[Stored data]
——————
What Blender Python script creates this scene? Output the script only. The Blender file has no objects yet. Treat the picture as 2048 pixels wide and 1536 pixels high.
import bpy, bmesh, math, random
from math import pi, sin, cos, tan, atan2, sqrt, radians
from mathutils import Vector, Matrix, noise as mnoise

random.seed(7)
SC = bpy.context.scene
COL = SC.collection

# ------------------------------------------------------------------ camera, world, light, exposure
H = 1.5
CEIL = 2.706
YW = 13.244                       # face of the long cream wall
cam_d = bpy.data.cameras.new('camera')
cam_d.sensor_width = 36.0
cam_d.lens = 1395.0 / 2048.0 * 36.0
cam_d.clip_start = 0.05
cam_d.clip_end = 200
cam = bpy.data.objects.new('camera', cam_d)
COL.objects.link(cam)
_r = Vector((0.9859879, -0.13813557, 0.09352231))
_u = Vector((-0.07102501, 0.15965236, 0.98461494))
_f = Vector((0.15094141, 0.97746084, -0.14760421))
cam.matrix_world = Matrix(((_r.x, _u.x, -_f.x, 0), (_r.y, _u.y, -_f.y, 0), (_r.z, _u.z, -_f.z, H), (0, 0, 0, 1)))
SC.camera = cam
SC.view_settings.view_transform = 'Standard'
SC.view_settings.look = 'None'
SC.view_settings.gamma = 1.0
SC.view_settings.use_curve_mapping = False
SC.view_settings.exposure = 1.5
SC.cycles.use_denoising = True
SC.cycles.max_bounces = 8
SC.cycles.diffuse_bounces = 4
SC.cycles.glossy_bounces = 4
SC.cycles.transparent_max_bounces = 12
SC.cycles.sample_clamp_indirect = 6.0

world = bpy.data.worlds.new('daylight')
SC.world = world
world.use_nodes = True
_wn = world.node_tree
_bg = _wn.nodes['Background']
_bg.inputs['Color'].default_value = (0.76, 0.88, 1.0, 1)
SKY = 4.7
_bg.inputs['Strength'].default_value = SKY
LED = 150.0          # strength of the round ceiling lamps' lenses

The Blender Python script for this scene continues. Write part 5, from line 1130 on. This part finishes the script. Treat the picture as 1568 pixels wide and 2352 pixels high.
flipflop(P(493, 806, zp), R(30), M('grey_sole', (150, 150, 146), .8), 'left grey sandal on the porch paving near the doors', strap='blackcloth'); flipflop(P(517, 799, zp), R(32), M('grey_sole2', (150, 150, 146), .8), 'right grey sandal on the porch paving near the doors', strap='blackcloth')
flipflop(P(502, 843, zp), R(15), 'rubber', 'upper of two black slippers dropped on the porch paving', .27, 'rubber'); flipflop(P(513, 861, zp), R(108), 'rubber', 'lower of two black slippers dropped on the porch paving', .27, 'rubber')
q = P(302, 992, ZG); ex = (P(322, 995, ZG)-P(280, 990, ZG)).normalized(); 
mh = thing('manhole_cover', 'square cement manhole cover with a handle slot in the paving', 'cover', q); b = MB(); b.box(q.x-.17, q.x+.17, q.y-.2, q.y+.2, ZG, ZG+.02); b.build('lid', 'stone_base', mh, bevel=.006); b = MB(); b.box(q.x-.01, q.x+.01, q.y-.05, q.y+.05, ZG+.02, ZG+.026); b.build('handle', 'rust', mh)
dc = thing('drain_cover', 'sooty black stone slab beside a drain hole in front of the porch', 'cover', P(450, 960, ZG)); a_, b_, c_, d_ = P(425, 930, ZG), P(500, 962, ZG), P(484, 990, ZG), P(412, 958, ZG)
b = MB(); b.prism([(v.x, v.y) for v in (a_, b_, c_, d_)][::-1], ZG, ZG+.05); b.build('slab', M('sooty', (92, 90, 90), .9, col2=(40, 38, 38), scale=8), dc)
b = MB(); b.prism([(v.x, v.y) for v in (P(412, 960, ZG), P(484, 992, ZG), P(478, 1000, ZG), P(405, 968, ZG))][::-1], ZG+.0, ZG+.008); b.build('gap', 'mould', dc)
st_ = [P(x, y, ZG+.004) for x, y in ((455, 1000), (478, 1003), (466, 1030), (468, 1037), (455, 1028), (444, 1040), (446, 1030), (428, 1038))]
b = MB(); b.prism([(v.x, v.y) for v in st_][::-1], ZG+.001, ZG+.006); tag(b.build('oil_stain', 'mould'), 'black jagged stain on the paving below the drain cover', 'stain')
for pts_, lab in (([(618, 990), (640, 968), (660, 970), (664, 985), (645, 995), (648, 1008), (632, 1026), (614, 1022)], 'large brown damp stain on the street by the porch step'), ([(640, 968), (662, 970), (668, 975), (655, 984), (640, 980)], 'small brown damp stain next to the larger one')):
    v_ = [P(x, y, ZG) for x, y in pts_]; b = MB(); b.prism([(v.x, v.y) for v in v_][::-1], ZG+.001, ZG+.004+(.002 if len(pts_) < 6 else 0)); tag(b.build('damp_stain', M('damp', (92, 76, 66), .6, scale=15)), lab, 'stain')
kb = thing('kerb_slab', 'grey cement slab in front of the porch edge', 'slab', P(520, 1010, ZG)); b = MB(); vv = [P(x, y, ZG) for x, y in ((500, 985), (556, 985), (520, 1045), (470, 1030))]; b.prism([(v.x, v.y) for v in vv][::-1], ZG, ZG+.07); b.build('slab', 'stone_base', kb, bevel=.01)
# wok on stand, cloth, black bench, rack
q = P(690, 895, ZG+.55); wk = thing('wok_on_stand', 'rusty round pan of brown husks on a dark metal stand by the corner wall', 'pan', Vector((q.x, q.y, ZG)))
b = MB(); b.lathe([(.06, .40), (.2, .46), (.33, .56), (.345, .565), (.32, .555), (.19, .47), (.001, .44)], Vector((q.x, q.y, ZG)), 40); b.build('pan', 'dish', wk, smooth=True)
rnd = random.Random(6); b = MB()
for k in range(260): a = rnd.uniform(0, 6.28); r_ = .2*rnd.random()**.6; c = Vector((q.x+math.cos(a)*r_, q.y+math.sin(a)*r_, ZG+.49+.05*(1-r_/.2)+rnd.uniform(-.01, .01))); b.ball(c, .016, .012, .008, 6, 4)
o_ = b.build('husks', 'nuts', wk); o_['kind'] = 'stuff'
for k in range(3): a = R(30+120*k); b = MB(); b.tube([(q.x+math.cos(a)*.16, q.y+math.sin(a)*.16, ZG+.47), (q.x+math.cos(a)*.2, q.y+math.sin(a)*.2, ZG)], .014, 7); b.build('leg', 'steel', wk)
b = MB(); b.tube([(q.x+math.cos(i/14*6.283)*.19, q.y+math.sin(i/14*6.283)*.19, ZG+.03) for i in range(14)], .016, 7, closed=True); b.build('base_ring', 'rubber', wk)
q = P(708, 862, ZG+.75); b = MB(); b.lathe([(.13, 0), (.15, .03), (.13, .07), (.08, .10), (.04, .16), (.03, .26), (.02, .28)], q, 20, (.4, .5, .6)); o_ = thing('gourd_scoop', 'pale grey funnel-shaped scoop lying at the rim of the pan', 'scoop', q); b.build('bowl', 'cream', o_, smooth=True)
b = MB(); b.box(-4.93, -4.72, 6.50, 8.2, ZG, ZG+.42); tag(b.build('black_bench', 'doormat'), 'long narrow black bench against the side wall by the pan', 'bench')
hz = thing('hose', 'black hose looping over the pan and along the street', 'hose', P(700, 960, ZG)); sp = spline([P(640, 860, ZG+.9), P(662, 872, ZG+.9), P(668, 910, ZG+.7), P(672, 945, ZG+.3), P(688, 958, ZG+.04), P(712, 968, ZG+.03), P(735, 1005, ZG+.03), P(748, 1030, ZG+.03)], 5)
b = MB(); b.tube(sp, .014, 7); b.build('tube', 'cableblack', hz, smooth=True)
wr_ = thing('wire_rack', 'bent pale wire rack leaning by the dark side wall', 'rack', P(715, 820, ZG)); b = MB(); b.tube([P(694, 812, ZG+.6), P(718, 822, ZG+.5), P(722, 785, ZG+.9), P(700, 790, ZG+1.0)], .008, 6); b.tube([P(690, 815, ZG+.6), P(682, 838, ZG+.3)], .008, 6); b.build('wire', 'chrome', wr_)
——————
- EXERCISE REQUIREMENTS -
Begin at the first line of the records above and quote every line verbatim through the one that contains "COL = SC.collection".

- EXPECTED ANSWER -
What Blender Python script creates this scene? Output the script only. The Blender file has no objects yet. Treat the picture as 2048 pixels wide and 1536 pixels high.
import bpy, bmesh, math, random
from math import pi, sin, cos, tan, atan2, sqrt, radians
from mathutils import Vector, Matrix, noise as mnoise

random.seed(7)
SC = bpy.context.scene
COL = SC.collection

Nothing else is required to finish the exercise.